Я не знаю, что именно он имел в виду, но, кажется, понимаю. Нью-Йорк – очень определенное, недвусмысленное место, в этом его прелесть. Этот город очень конкретен в своих реакциях, в своей планировке, в своей очерченности. Насколько аморфна Москва, как и многие русские города, настолько определенен Нью-Йорк. Поэтому писать о Нью-Йорке – это все равно что писать стихи на музыку: занятие, на мой взгляд, сомнительное, потому что на одну гармонию нельзя наложить другую. Нью-Йорк уже состоялся, и, видимо, ритмически его обрабатывать дальше уже невозможно. Нельзя взять платье от Armani и начать его перекраивать. Это платье уже состоялось, так что пусть оно существует отдельно. А ты иди в лес и создавай там новую сущность, которой еще не было в этом мире. Я думаю, Бродский имел в виду именно это – пространственно-ритмическую сущность Нью-Йорка.
Но ведь и Петербург – очень определенный город?

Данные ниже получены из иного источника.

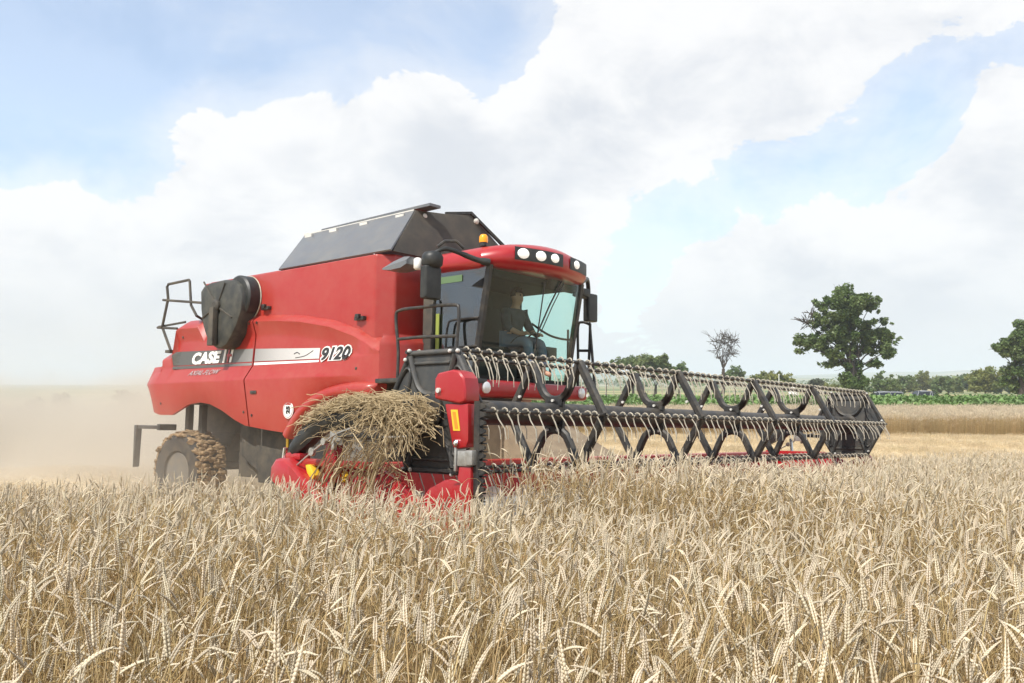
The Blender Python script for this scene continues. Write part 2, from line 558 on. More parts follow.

Конечно, но речь идет не просто о городе и его очертаниях. Петербург, хотя и голландский, но все-таки русский город, а русское сознание мягче, туманней. И ритм русской речи достаточно размыт. А на эту заданную нью-йоркскую структуру уже ничего не наложишь, не накроешь другим ритмом, другой матрицей. Его нужно принять как данность.
Ощущаете ли вы на себе нечто подобное – что Нью-Йорк невозможно описать в стихах?
Я тут не живу, и это принципиально важно. Я сюда приезжаю – по мосту или под рекой. Но, когда я писала то свое первое стихотворение, ночью, в гетто на окраине Ньюарка, я видела перед собой Нью-Йорк. И оно не состоялась бы без Нью-Йорка, который там нарисован, – там только дождик нью- джерсийский. Возможно, эта фраза Бродского о невозможности описать Нью-Йорк была определенным жестом с его стороны, а на самом деле он ничего такого и не имел в виду. Но если имел, то, я думаю, именно это – герметическую определенность Нью-Йорка.
Еще Бродский называл Нью-Йорк «мой огород», как Пушкин – Летний сад[287].
Правильно. Может быть, потому, что он жил с краю, у реки – сначала у одной, потом у другой.